Base64 Encode/Decode
Encode plain text to Base64 or decode Base64 strings back to readable text. Supports full Unicode characters including emojis and international scripts.
How Base64 Encoding and Decoding Works
Base64 is a binary-to-text encoding scheme that represents binary data using a set of 64 ASCII characters: A-Z, a-z, 0-9, plus (+), and slash (/), with equals (=) used for padding. This tool converts your text input into its Base64 representation or decodes an existing Base64 string back into human-readable text.
Encoding Process
Text is first converted to its UTF-8 byte representation. Each group of 3 bytes (24 bits) is split into four 6-bit values. Each 6-bit value maps to one of the 64 characters in the Base64 alphabet. If the input length is not a multiple of 3, padding characters (=) are appended to make the output length a multiple of 4.
Why Use Base64 Encoding?
Base64 encoding is used whenever you need to transmit binary data through a channel that only supports text characters. Email attachments use Base64 (via MIME) because the SMTP protocol was designed for ASCII text. Data URIs in HTML and CSS embed images directly as Base64 strings. JSON payloads that need to carry binary data encode it as Base64 since JSON has no binary type.
Authentication headers in HTTP, such as Basic Auth, encode the username and password as a Base64 string. JSON Web Tokens (JWTs) use a URL-safe variant of Base64 to encode the header and payload segments. Configuration systems and environment variables sometimes store complex data as Base64 to avoid issues with special characters.

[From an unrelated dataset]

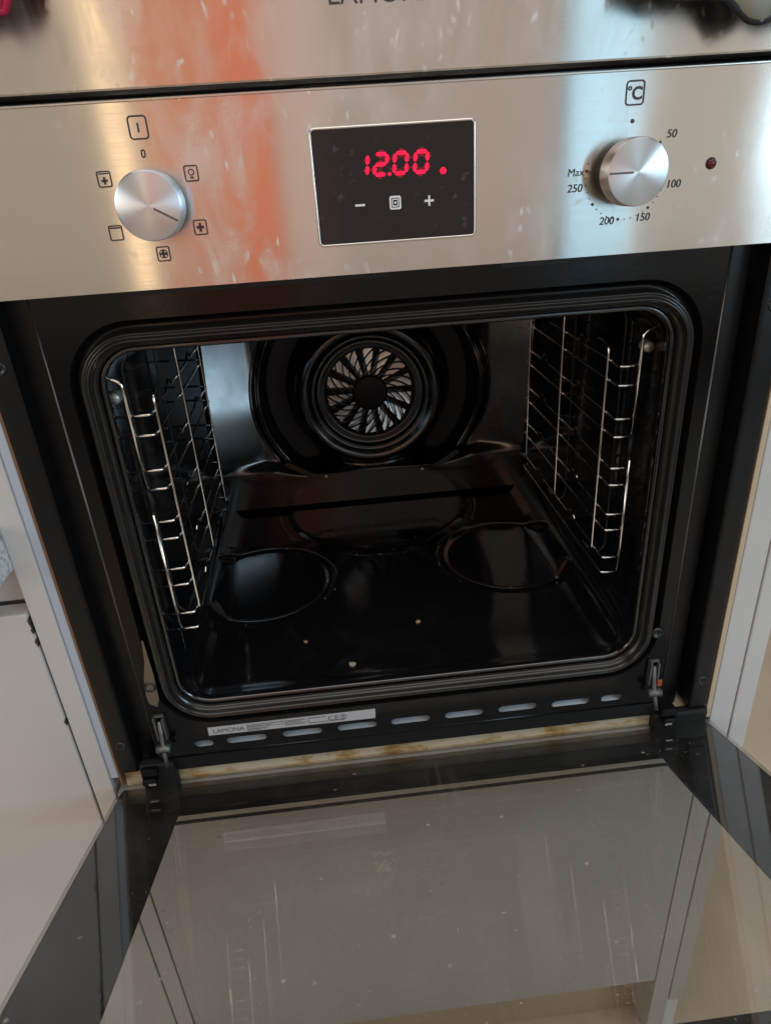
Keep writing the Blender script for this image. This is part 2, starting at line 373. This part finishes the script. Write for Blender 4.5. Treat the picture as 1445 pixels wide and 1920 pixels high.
# seven segment digits
DY = PY-.0007
def seg7(ch, cx, cz, wd, h, t, sl):
    L, Rr, T, B, Mi = -wd/2, wd/2, h/2, -h/2, 0; gp = t*.12; out = []
    def hz(z): return [(L+gp+t*.1, z), (L+t*.6, z+t/2), (Rr-t*.6, z+t/2), (Rr-gp-t*.1, z), (Rr-t*.6, z-t/2), (L+t*.6, z-t/2)]
    def vt(x, a, b): return [(x, a-gp), (x+t/2, a-t*.55), (x+t/2, b+t*.55), (x, b+gp), (x-t/2, b+t*.55), (x-t/2, a-t*.55)]
    segs = {'a': hz(T), 'g': hz(Mi), 'd': hz(B), 'f': vt(L, T, Mi), 'b': vt(Rr, T, Mi), 'e': vt(L, Mi, B), 'c': vt(Rr, Mi, B)}
    for s in {'1': 'bc', '2': 'abged', '0': 'abcdef'}[ch]: out.append([(cx+x+sl*z, cz+z) for x, z in segs[s]])
    return out
for ch, cx in (('1', -.0205), ('2', -.0089), ('0', .0030), ('0', .0153)):
    for big, mname, yy in ((1, 'led_dim', DY), (0, 'led', DY-.0002)):
        ps = seg7(ch, cx, .4717, .0073, .0108, .0020+.0026*big, .10)
        o = obj('digit_glow' if big else 'digit', join(*[poly(q, yy-.00003*i, .0001) for i, q in enumerate(ps)]), mname, dsp)
obj('decimal_point', disc(-.0040, .4663, .0010, DY-.0002), 'led', dsp)
obj('status_dot', disc(.0284, .4661, .0019, DY-.0002), 'led', dsp)
obj('minus_mark', bar(-.0258, .4504, -.0198, .4504, .0012, DY), 'white', dsp)
obj('plus_mark', join(bar(.0166, .4503, .0224, .4503, .0012, DY), bar(.0195, .4474, .0195, .4532, .0012, DY-.00002)), 'white', dsp)
obj('mode_mark', join(ring_rr(-.0013, .4505, .0070, .0076, .0012, .0011, DY), ring_rr(-.0013, .4505, .0038, .0044, .0004, .0006, DY), disc(-.0013, .4505, .0007, DY)), 'white', dsp)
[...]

Unicode and Multibyte Character Support
This tool properly handles Unicode characters including accented letters, CJK characters, Arabic script, and emojis. The encoding step first converts the input to its UTF-8 byte sequence before applying Base64 encoding. The decoding step reverses this process, correctly reconstructing multibyte characters from the UTF-8 bytes.
Base64 vs. URL Encoding
Base64 and URL encoding serve different purposes. URL encoding (percent-encoding) makes individual characters safe for URLs by replacing unsafe characters with %XX sequences. Base64 converts arbitrary binary data into a compact text representation. For embedding data in URLs, consider using URL-safe Base64, which replaces + with - and / with _ to avoid URL conflicts.
Size Impact of Base64
Base64 encoding increases the data size by approximately 33%. Three input bytes become four output characters. This overhead is the trade-off for being able to represent binary data as ASCII text. For large files, this size increase can be significant, so consider whether Base64 is the right approach or if a binary transfer method would be more efficient.
Privacy and Security
All encoding and decoding operations run entirely in your browser. No data is sent to any server. Remember that Base64 is an encoding scheme, not an encryption method. Anyone can decode a Base64 string, so never use it to protect sensitive information.